▼▼▼

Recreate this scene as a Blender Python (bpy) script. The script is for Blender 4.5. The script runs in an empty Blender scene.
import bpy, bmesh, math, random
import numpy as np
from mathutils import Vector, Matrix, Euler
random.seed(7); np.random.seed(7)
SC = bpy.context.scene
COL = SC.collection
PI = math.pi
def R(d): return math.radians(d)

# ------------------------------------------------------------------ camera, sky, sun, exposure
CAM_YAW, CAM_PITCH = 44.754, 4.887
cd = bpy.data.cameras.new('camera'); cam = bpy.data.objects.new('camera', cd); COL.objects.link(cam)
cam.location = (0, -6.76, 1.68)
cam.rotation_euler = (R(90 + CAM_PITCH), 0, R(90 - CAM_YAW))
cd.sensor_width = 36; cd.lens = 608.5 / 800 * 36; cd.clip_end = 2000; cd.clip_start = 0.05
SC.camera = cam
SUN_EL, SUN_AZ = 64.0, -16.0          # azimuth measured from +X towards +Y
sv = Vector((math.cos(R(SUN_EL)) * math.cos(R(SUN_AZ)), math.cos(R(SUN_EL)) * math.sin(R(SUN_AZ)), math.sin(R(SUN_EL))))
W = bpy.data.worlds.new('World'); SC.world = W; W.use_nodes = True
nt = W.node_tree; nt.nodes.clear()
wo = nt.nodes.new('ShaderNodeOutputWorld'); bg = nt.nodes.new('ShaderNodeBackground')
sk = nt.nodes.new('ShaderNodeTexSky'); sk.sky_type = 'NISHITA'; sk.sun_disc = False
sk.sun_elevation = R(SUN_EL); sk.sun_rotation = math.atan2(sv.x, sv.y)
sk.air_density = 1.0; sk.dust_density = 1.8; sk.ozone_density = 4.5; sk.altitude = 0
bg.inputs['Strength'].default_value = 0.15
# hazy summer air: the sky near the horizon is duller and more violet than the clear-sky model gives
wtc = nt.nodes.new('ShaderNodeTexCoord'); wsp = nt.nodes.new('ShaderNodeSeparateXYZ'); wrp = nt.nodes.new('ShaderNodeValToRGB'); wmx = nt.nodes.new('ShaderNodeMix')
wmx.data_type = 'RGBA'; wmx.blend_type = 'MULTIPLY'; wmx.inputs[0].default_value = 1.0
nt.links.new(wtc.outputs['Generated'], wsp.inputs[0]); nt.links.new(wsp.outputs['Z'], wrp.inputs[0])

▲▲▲

Stated goal.
Find all lines with "scene" in them and copy each one.

Answer to this task.
Recreate this scene as a Blender Python (bpy) script. The script is for Blender 4.5. The script runs in an empty Blender scene.
SC = bpy.context.scene